Aligning the plans of the university and all the colleges, making them consistent and compatible with one another, will allow the university to move toward the overarching vision of the Academic Plan, Alutto said. “The key principle here is remarkably simple,” he said. “Academic priorities must always drive everything we do.” 2. Doctoral program reviews All of the university’s doctoral programs are currently being reviewed to identify those that deserve “enhanced support” and those that are candidates for “disinvestment.”
“Our doctoral program reviews will be crucial in shaping our reputation in the future and ensuring outstanding contributions to the creation of knowledge,” Alutto said. “And that goal will be supported annually as we continue our cycles of program reviews at department, school, and college levels.” 3. Arts and Sciences Federation review The Arts and Sciences Federation was created in 2003 to give the arts and sciences a greater voice within the university as well as to integrate programs and make them more efficient.
It is that structure that a task force led by vice provosts Martha Garland and Randy Smith is reviewing to determine if those objectives are being met. “I can say that this is clearly one of the most important internal structural assessments we will undertake this year.
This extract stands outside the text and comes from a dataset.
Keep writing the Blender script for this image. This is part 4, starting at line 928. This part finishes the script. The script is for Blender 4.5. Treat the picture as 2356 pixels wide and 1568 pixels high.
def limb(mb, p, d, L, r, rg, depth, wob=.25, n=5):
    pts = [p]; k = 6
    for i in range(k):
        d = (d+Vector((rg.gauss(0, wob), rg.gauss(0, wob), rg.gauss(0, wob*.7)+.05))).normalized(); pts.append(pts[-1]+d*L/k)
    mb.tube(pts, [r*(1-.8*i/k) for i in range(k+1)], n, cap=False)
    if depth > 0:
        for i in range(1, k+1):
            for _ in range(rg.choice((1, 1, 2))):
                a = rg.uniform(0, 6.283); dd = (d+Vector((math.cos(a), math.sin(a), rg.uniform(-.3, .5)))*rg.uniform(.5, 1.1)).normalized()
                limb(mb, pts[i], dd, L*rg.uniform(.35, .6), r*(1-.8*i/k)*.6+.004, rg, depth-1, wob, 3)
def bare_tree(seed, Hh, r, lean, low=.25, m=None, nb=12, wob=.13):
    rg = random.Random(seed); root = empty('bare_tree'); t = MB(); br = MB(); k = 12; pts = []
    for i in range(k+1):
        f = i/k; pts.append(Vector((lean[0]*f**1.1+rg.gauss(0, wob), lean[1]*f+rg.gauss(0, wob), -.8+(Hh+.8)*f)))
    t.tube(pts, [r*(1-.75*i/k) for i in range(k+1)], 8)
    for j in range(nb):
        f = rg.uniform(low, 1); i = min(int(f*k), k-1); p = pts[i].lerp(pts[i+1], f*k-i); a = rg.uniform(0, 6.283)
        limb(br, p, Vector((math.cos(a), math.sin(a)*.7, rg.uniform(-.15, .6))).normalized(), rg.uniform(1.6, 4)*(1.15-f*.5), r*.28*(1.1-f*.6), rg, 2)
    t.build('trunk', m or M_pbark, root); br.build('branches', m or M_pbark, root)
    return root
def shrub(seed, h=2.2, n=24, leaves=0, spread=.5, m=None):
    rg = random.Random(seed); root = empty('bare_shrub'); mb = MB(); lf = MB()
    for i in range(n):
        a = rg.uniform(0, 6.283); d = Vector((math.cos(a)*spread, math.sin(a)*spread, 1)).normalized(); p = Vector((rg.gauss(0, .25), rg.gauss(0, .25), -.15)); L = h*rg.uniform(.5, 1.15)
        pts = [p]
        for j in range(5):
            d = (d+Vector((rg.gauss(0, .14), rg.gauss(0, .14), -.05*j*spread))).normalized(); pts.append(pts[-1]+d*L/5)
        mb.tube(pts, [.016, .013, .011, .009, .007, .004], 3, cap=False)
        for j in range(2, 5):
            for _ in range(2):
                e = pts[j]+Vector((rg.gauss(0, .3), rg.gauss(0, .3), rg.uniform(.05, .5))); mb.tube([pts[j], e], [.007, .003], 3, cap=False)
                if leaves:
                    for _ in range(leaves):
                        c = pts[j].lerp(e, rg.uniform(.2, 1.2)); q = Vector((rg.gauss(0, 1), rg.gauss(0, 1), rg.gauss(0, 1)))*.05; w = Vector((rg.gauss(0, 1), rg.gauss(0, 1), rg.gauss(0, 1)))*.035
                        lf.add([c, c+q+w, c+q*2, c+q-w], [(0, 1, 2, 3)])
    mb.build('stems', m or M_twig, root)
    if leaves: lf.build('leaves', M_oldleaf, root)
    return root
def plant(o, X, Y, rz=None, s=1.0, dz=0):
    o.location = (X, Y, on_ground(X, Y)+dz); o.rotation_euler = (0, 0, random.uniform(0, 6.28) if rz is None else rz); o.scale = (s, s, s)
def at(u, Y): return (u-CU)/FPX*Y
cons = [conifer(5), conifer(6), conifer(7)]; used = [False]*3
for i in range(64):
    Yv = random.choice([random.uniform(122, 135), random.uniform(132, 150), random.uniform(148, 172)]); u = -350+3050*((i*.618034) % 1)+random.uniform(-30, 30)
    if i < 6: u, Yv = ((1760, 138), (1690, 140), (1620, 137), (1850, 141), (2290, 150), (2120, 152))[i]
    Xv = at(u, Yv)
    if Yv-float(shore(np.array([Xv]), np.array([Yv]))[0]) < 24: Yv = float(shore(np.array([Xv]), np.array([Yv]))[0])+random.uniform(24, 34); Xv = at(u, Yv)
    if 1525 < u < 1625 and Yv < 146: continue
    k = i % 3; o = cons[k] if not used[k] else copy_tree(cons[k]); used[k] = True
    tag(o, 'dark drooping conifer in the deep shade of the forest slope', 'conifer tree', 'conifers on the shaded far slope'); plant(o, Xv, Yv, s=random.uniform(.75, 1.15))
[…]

We must have a strong arts and sciences faculty supporting truly world class programs,” Alutto said. 4. Academic Core North The university is launching a totally new approach to capital planning in the section of campus between High Street and Tuttle Park Place, from Woodruff to 17th Avenue.
Rather than constructing one building at a time in response to the need of a particular college, the Academic Core North calls for a collaborative, integrated approach that will promote interdisciplinary interactions. “It will allow units to retain their identities while integrating them for the good of the whole,” Alutto said. 5. University System of Ohio Calling it “perhaps the most ambitious higher education initiative ever undertaken in our state,” Alutto said the system promises a new era of cooperation among the state’s 13 universities and 23 community and technical colleges. But it also calls on those institutions to differentiate their missions and build distinctive, focused areas of excellence, Alutto said, and the effort needed from OSU, as the flagship campus for the state of Ohio, to coordinate and plan the system is what makes it a priority. He said what ties the priorities together is their focus on the common good, the emphasis on the idea of “one Ohio State University.” “We must prioritize our efforts, organize them strategically, and work collectively to realize that vision,” he said. “Together, and with the leadership of President Gee, we are poised for even greater institutional successes.”